I hope our industry designers reconsider contrasting roof colors for the otherwise look-alike, boring four-door sedans that constitute the majority of passenger cars these days. Mays suggested today’s sedan designs generally don’t offer the clear demarcations between greenhouses and lower bodies of the historical models like GM’s 1940 torpedo bodies that make two-toning easy. But I think two-toning could be an opportunity to put new life into old bodies in the third or fourth year of their cycles. Lines of demarcation didn’t stop Chrysler from two-toning its cars in 1940.
Further, I believe Detroit makers have an advantage over mass- production import brands when it comes to two-toning. Two-toning is nostalgic for historic American cars. And North American factories, still predominant despite import brand inroads, can more quickly respond to consumer fads than those that have to criss-cross ocean, language and cultural barriers.
Ford’s base $29,700 Flex with the $395 optional two-tone paint compares with a 1941 Plymouth’s inflation-adjusted $12,278 original price with $146 two-tone application. Of course, the vehicles aren’t comparable, the Flex having accumulated much more standard equipment and features in the nearly 70 years passed. But is today’s paint more than twice as good? Cultural standards have changed and people are more willing to pay premium prices for perceived value, and Flex’s contrasting roofs are clearly appealing.
C’mon, you designers, bring back more colorful two-tones. Banish the banal.
Can tailfins be far behind?
Tailfins? I think not. While two-tone paint is inexpensive to create and apply, new rear-quarter panels with fins probably would need hundreds of millions of dollars for design, test, tools, training and spare parts inventory–not to mention the interest charged by Wall Street sharks for the debt incurred. Besides, the greenies would see fins as wasteful and make them socially undesirable.

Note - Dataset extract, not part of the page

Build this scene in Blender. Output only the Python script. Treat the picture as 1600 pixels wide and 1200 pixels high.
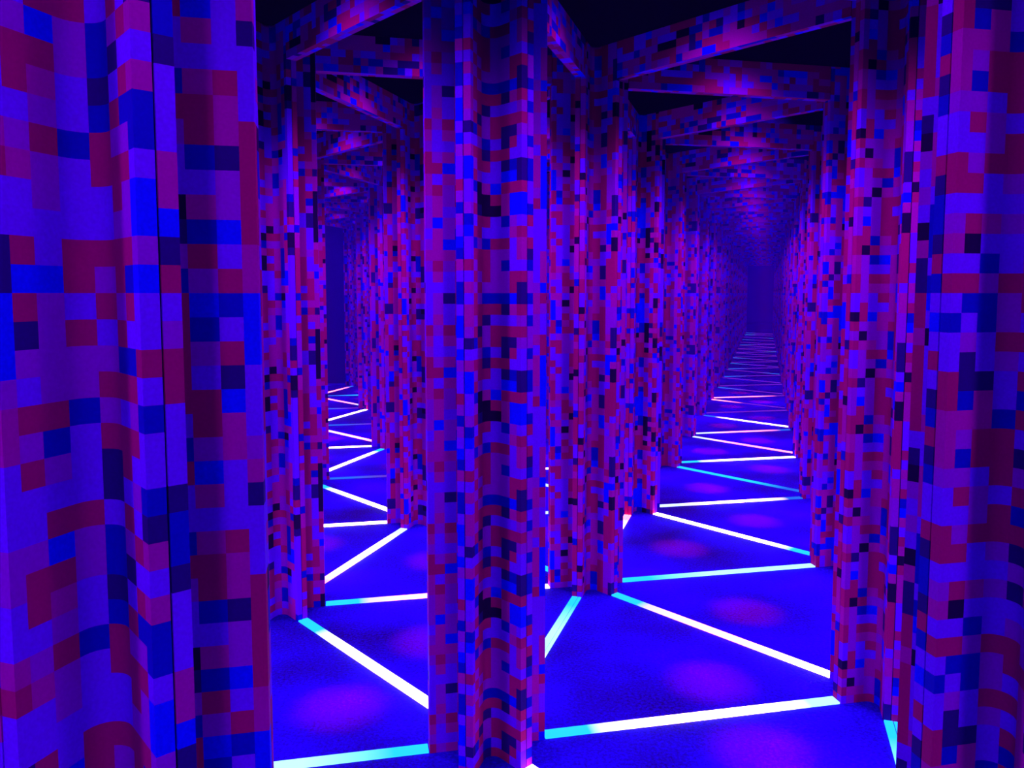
import bpy, math, random
from mathutils import Vector

# ---------------------------------------------------------------- clean scene
for o in list(bpy.data.objects):
    bpy.data.objects.remove(o, do_unlink=True)
scene = bpy.context.scene
COL = scene.collection

# ---------------------------------------------------------------- camera
S = 1.3                                   # panel length of the triangular grid in metres
TH = 0.318509                             # bearing of the right-hand corridor
ORG = (-0.046649 * S, 1.664025 * S)       # foot of the central pillar
EYE = 0.99667 * S

cam_data = bpy.data.cameras.new('camera')
cam = bpy.data.objects.new('camera', cam_data)
COL.objects.link(cam)
cam.location = (0, 0, EYE)
cam.rotation_euler = (math.pi / 2 - 0.0779234, 0, 0)
cam_data.sensor_width = 36
cam_data.lens = 1219.28 / 1600 * 36
cam_data.shift_x = (800 - 793.5255) / 1600
cam_data.shift_y = (553.2349 - 600) / 1600
cam_data.clip_start = 0.02
cam_data.clip_end = 200
scene.camera = cam

# ---------------------------------------------------------------- world, view
world = bpy.data.worlds.new('world')
scene.world = world
world.use_nodes = True
world.node_tree.nodes['Background'].inputs['Color'].default_value = (0.10, 0.0, 0.9, 1)
world.node_tree.nodes['Background'].inputs['Strength'].default_value = 0.0
vs = scene.view_settings
scene.display_settings.display_device = 'sRGB'
vs.view_transform = 'Standard'
vs.look = 'None'
vs.gamma = 1
vs.use_curve_mapping = False
vs.exposure = 0.15
scene.cycles.use_denoising = True
scene.cycles.max_bounces = 5
scene.cycles.diffuse_bounces = 2
scene.cycles.glossy_bounces = 2
scene.cycles.volume_bounces = 0
scene.cycles.caustics_reflective = False
scene.cycles.caustics_refractive = False


# ---------------------------------------------------------------- grid helpers
def gp(i, j):
    """ground position of a grid corner; i runs along the right-hand corridor, j across it"""
    return (ORG[0] + S * (i * math.sin(TH) + j * math.sin(TH + math.pi / 3)),
            ORG[1] + S * (i * math.cos(TH) + j * math.cos(TH + math.pi / 3)))


NUDGE = {(3, -2): (-0.02 * S, 0.0), (5, -3): (-0.06 * S, 0.0)}


def pp(i, j):
    x, y = gp(i, j)
    dx, dy = NUDGE.get((i, j), (0, 0))
    if j <= -2 and y > 4 * S and x < 0:
        dx -= 0.009 * S * (y / S - 4) ** 2      # the left-hand passage drifts off the grid
    return (x + dx, y + dy)


ARM_R = 0.1285 * S          # pillar centre to the end of an arm
ARM_W = 0.032 * S           # width of an arm
TOP = 1.78 * S              # top of pillars and beams
BEAM_Z = 1.668 * S          # underside of the beams
CELL = 0.0222 * S           # height of one printed square

#LAMPS#
LAMP_Z = 2.02 * S
LAMP_POWER = 165.0
SPOT_POWER = 3600.0


def spot(name, x, y, z, power, color, size, blend, radius):
    l = bpy.data.lights.new(name, 'SPOT')
    l.energy = power
    l.color = color
    l.spot_size = size
    l.spot_blend = blend
    l.shadow_soft_size = radius
    o = bpy.data.objects.new(name, l)
    o.location = (x, y, z)
    COL.objects.link(o)
    return o


rl = random.Random(5)
# three near lamps dimmed to put in the shade of the photographer's body
NEAR_DIM = {(-1, 0, 0): 0.75, (-2, 0, 0): 0.75, (-2, 0, 1): 0.35}
LAMP_SHIFT = {((0, -1), 0): (-0.08, 0.22), ((0, 0), 0): (-0.16, 0.19), ((-1, 0), 1): (0.16, 0.0)}
for i in range(-4, 23):
    for j in range(-9, 4):
        for up in (0, 1):
            a, b = (i + 1 / 3, j + 1 / 3) if up == 0 else (i + 2 / 3, j + 2 / 3)
            x, y = gp(a, b)
            drift = 0.009 * S * (y / S - 4) ** 2 if (b < -1.2 and x < 0 and y > 4 * S) else 0.0
            x -= drift
            if y < -2.2 * S or y > 20 * S or abs(x) > 0.72 * max(y, 0) + 2.2 * S or (y > 10 * S and abs(j - 0.0) > 1):
                continue
            dim = NEAR_DIM.get((i, j, up), 1.0) * max(0.12, 1 - max(0, y / S - 4.5) / 6)      # power cut with depth, an added darkening of the far corridor
            spot('black_light_spot', x, y, LAMP_Z, LAMP_POWER * dim, (0.40, 0.0, 1.0), math.radians(88), 0.9, 0.05)
            s = LAMP_SHIFT.get(((i, j), up), (rl.uniform(-.06, .06), rl.uniform(-.06, .06)))
            x, y = gp(a + s[0], b + s[1])
            x -= drift
            if y < 8 * S:
                spot('magenta_spot', x, y, LAMP_Z, SPOT_POWER, (1.0, 0.0, 0.05), math.radians(7.5), 1.0, 0.03)


# ---------------------------------------------------------------- materials
def nodes(m):
    m.use_nodes = True
    nt = m.node_tree
    nt.nodes.clear()
    return nt, nt.nodes, nt.links


# printed squares: bright blue, blue, blue-violet, violet, magenta, crimson, navy, near black, slot
CODES = 'BbPVMCNKS'
PALETTE = [(0.0, 0.0, 0.85), (0.0, 0.0, 0.42), (0.16, 0.0, 0.80), (0.30, 0.0, 0.50), (0.44, 0.0, 0.30),
           (0.42, 0.0, 0.12), (0.02, 0.0, 0.15), (0.012, 0.0, 0.045), (0.02, 0.0, 0.12)]


def mosaic_material():
    m = bpy.data.materials.new('printed_mosaic_fabric')
    nt, N, L = nodes(m)
    out = N.new('ShaderNodeOutputMaterial')
    bs = N.new('ShaderNodeBsdfPrincipled')
    at = N.new('ShaderNodeAttribute')
    at.attribute_name = 'square'
    at.attribute_type = 'GEOMETRY'
    ramp = N.new('ShaderNodeValToRGB')
    ramp.color_ramp.interpolation = 'CONSTANT'
    el = ramp.color_ramp.elements
    n = len(PALETTE)
    for k, c in enumerate(PALETTE):
        e = el[k] if k < 2 else el.new(k / n)
        e.position = k / n
        e.color = (*c, 1)
    tc = N.new('ShaderNodeTexCoord')
    nz = N.new('ShaderNodeTexNoise')
    nz.inputs['Scale'].default_value = 260
    nz.inputs['Detail'].default_value = 2
    mr = N.new('ShaderNodeMapRange')
    mr.inputs['From Min'].default_value = 0.25
    mr.inputs['From Max'].default_value = 0.75
    mr.inputs['To Min'].default_value = 0.9
    mr.inputs['To Max'].default_value = 1.06
    mul = N.new('ShaderNodeVectorMath')
    mul.operation = 'SCALE'
    L.new(at.outputs['Fac'], ramp.inputs['Fac'])
    L.new(tc.outputs['Object'], nz.inputs['Vector'])
    L.new(nz.outputs['Fac'], mr.inputs['Value'])
    L.new(ramp.outputs['Color'], mul.inputs[0])
    L.new(mr.outputs['Result'], mul.inputs['Scale'])
    L.new(mul.outputs['Vector'], bs.inputs['Base Color'])
    bs.inputs['Roughness'].default_value = 0.75
    bs.inputs['Specular IOR Level'].default_value = 0.12
    L.new(bs.outputs['BSDF'], out.inputs['Surface'])
    return m


def plain_material(name, color, rough=0.8, spec=0.2, noise=None):
    m = bpy.data.materials.new(name)
    nt, N, L = nodes(m)
    out = N.new('ShaderNodeOutputMaterial')
    bs = N.new('ShaderNodeBsdfPrincipled')
    tc = N.new('ShaderNodeTexCoord')
    nz = N.new('ShaderNodeTexNoise')
    nz.inputs['Scale'].default_value = noise or 30
    nz.inputs['Detail'].default_value = 4
    mx = N.new('ShaderNodeMixRGB')
    mx.inputs['Color1'].default_value = (*[c * 0.75 for c in color], 1)
    mx.inputs['Color2'].default_value = (*[min(1, c * 1.2) for c in color], 1)
    L.new(tc.outputs['Object'], nz.inputs['Vector'])
    L.new(nz.outputs['Fac'], mx.inputs['Fac'])
    L.new(mx.outputs['Color'], bs.inputs['Base Color'])
    bs.inputs['Roughness'].default_value = rough
    bs.inputs['Specular IOR Level'].default_value = spec
    L.new(bs.outputs['BSDF'], out.inputs['Surface'])
    return m


def carpet_material():
    m = bpy.data.materials.new('blue_short_pile_carpet')
    nt, N, L = nodes(m)
    out = N.new('ShaderNodeOutputMaterial')
    bs = N.new('ShaderNodeBsdfPrincipled')
    tc = N.new('ShaderNodeTexCoord')
    big = N.new('ShaderNodeTexNoise')
    big.inputs['Scale'].default_value = 1.6
    big.inputs['Detail'].default_value = 3
    fine = N.new('ShaderNodeTexNoise')
    fine.inputs['Scale'].default_value = 95
    fine.inputs['Detail'].default_value = 4
    fine.inputs['Roughness'].default_value = 0.7
    add = N.new('ShaderNodeMath')
    add.operation = 'MULTIPLY_ADD'
    add.inputs[1].default_value = 0.75
    ramp = N.new('ShaderNodeValToRGB')
    el = ramp.color_ramp.elements
    el[0].position = 0.45
    el[0].color = (0.001, 0.0, 0.045, 1)
    el[1].position = 0.95
    el[1].color = (0.016, 0.0, 0.48, 1)
    fleck = el.new(0.72)
    fleck.color = (0.001, 0.0, 0.22, 1)
    bump = N.new('ShaderNodeBump')
    bump.inputs['Strength'].default_value = 0.5
    bump.inputs['Distance'].default_value = 0.004
    L.new(tc.outputs['Object'], big.inputs['Vector'])
    L.new(tc.outputs['Object'], fine.inputs['Vector'])
    L.new(fine.outputs['Fac'], add.inputs[0])
    L.new(big.outputs['Fac'], add.inputs[2])
    sub = N.new('ShaderNodeMath')
    sub.operation = 'SUBTRACT'
    sub.inputs[1].default_value = 0.2
    L.new(add.outputs[0], sub.inputs[0])
    L.new(sub.outputs[0], ramp.inputs['Fac'])
    L.new(ramp.outputs['Color'], bs.inputs['Base Color'])
    L.new(fine.outputs['Fac'], bump.inputs['Height'])
    L.new(bump.outputs['Normal'], bs.inputs['Normal'])
    bs.inputs['Roughness'].default_value = 0.9
    bs.inputs['Specular IOR Level'].default_value = 0.15
    L.new(bs.outputs['BSDF'], out.inputs['Surface'])
    return m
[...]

But a case could be made for a return to “pretty” colors like the light blue on my ’65 Comet convertible. I make take that cause on for a future column.
Domestic automakers have kind of dipped their toes into retro themed designs in recent years. Ford has done the Mustang and the GT. Chrysler has done the PT Cruiser, Prowler, and Challenger. GM has done the Camaro and whatever they call that Chevy PT Cruiser clone thing. Even foreign makers have done it. The VW New Beetle and BMW Mini come to mind. In a lot of cases, these cars have generated more public interest than any of the boring lookalike sedans that they all make.
But what if they really gave it a go? Think of some of the classic Detroit designs that could be reborn on top of modern automotive platforms. A new ’57 Chevy. A new late 1950s Cadillac with all those fins and chrome, in pink and baby blue! A new version of my personal dream car: a 1961 Lincoln Continental convertible with suicide doors. And that’s just scratching the surface.
As far as cost, well all car designs cost money to produce. And yes, America has forgotten how to make complex sheet metal shapes. On the other hand, we’ve got lots of know how in making complex shapes out of cheap composites.
Everyone says Detroit needs to figure out how to get the interest of the cool kids who live on the coasts if they want to survive. News flash, Detroit: mid century modern design (1950s-1960s) in architecture, furniture, clothing, and alcoholic beverages is all the rage with this crowd these days. They look for old cars from that period to drive. Camaros, Mustangs, and Challengers may appeal to the midwestern mullet haired set but not west coast hipsters. Tailfins, on the other hand, do.